Below are some records. Reproduce them exactly from their first line through the line with "w.node_tree.nodes['Background'].inputs[1].default_value = 1.6", inclusive.

— Start Records for this task —

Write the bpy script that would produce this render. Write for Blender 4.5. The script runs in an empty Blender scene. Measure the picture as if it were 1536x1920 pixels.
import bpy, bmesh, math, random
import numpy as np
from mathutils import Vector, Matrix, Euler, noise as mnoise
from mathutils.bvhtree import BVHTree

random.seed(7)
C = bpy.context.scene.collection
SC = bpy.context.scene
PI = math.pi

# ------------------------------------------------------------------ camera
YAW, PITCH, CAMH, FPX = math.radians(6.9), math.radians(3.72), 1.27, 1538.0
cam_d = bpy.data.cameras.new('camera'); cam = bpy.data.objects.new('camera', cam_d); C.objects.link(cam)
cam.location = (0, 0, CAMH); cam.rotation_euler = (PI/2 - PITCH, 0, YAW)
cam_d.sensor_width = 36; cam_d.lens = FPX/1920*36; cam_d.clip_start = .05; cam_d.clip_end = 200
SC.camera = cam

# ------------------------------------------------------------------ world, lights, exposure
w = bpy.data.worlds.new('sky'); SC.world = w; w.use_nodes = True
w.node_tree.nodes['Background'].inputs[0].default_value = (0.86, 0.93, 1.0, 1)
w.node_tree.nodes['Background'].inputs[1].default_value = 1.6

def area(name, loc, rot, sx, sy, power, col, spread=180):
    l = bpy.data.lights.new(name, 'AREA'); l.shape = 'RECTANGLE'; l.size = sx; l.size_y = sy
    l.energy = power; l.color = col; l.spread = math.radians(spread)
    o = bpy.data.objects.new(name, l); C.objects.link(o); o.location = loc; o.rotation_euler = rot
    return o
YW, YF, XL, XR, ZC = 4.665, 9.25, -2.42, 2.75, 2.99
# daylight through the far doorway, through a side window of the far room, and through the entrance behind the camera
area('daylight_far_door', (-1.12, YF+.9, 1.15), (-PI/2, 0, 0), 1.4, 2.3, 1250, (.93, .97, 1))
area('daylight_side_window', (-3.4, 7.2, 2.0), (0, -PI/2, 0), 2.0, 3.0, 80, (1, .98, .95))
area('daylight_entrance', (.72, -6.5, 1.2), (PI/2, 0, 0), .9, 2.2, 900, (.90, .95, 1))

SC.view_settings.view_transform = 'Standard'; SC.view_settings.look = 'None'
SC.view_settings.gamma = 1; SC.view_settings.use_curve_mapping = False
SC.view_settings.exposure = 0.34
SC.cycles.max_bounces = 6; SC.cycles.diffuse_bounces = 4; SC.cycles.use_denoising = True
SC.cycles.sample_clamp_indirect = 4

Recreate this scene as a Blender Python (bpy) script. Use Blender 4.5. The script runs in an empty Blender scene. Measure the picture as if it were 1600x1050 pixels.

— End Records for this task —

» Response to the task
Write the bpy script that would produce this render. Write for Blender 4.5. The script runs in an empty Blender scene. Measure the picture as if it were 1536x1920 pixels.
import bpy, bmesh, math, random
import numpy as np
from mathutils import Vector, Matrix, Euler, noise as mnoise
from mathutils.bvhtree import BVHTree

random.seed(7)
C = bpy.context.scene.collection
SC = bpy.context.scene
PI = math.pi

# ------------------------------------------------------------------ camera
YAW, PITCH, CAMH, FPX = math.radians(6.9), math.radians(3.72), 1.27, 1538.0
cam_d = bpy.data.cameras.new('camera'); cam = bpy.data.objects.new('camera', cam_d); C.objects.link(cam)
cam.location = (0, 0, CAMH); cam.rotation_euler = (PI/2 - PITCH, 0, YAW)
cam_d.sensor_width = 36; cam_d.lens = FPX/1920*36; cam_d.clip_start = .05; cam_d.clip_end = 200
SC.camera = cam

# ------------------------------------------------------------------ world, lights, exposure
w = bpy.data.worlds.new('sky'); SC.world = w; w.use_nodes = True
w.node_tree.nodes['Background'].inputs[0].default_value = (0.86, 0.93, 1.0, 1)
w.node_tree.nodes['Background'].inputs[1].default_value = 1.6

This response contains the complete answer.